- _What needs to be done_:
Your task is to output the listing word for word, with pictures excluded.

- _Raw data_:
-- -- --

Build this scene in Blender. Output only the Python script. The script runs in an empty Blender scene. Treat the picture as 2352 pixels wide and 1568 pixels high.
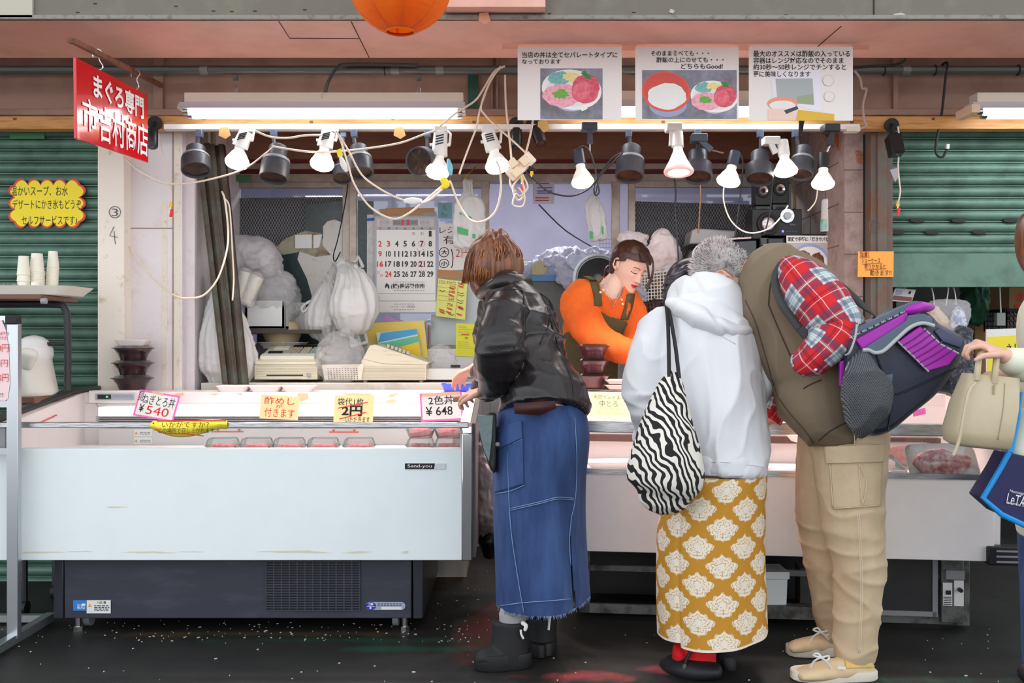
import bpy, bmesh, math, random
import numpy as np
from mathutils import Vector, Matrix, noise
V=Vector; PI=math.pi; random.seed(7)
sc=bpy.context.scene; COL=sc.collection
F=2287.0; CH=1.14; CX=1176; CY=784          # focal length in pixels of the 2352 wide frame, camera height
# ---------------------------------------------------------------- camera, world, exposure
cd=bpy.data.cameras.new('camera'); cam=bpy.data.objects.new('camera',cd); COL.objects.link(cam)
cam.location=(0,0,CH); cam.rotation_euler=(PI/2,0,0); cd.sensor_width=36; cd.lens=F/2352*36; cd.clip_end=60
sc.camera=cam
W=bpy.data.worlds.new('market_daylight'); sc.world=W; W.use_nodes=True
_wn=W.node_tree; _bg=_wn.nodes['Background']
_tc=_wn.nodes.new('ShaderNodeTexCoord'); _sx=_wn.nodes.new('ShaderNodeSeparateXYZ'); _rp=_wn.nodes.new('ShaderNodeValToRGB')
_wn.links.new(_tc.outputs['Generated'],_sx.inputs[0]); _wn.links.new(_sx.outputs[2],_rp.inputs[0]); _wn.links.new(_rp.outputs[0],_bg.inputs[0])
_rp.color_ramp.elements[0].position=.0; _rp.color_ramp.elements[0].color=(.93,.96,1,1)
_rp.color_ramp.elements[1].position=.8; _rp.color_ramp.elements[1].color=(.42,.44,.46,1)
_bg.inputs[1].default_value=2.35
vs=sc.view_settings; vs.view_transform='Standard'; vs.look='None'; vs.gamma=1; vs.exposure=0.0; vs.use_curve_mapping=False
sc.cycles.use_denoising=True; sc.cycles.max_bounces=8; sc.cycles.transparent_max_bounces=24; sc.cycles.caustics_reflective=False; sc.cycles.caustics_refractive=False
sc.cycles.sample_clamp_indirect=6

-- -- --

- _Correct result_:
Build this scene in Blender. Output only the Python script. The script runs in an empty Blender scene. Treat the picture as 2352 pixels wide and 1568 pixels high.
import bpy, bmesh, math, random
import numpy as np
from mathutils import Vector, Matrix, noise
V=Vector; PI=math.pi; random.seed(7)
sc=bpy.context.scene; COL=sc.collection
F=2287.0; CH=1.14; CX=1176; CY=784          # focal length in pixels of the 2352 wide frame, camera height
# ---------------------------------------------------------------- camera, world, exposure
cd=bpy.data.cameras.new('camera'); cam=bpy.data.objects.new('camera',cd); COL.objects.link(cam)
cam.location=(0,0,CH); cam.rotation_euler=(PI/2,0,0); cd.sensor_width=36; cd.lens=F/2352*36; cd.clip_end=60
sc.camera=cam
W=bpy.data.worlds.new('market_daylight'); sc.world=W; W.use_nodes=True
_wn=W.node_tree; _bg=_wn.nodes['Background']
_tc=_wn.nodes.new('ShaderNodeTexCoord'); _sx=_wn.nodes.new('ShaderNodeSeparateXYZ'); _rp=_wn.nodes.new('ShaderNodeValToRGB')
_wn.links.new(_tc.outputs['Generated'],_sx.inputs[0]); _wn.links.new(_sx.outputs[2],_rp.inputs[0]); _wn.links.new(_rp.outputs[0],_bg.inputs[0])
_rp.color_ramp.elements[0].position=.0; _rp.color_ramp.elements[0].color=(.93,.96,1,1)
_rp.color_ramp.elements[1].position=.8; _rp.color_ramp.elements[1].color=(.42,.44,.46,1)
_bg.inputs[1].default_value=2.35
vs=sc.view_settings; vs.view_transform='Standard'; vs.look='None'; vs.gamma=1; vs.exposure=0.0; vs.use_curve_mapping=False
sc.cycles.use_denoising=True; sc.cycles.max_bounces=8; sc.cycles.transparent_max_bounces=24; sc.cycles.caustics_reflective=False; sc.cycles.caustics_refractive=False
sc.cycles.sample_clamp_indirect=6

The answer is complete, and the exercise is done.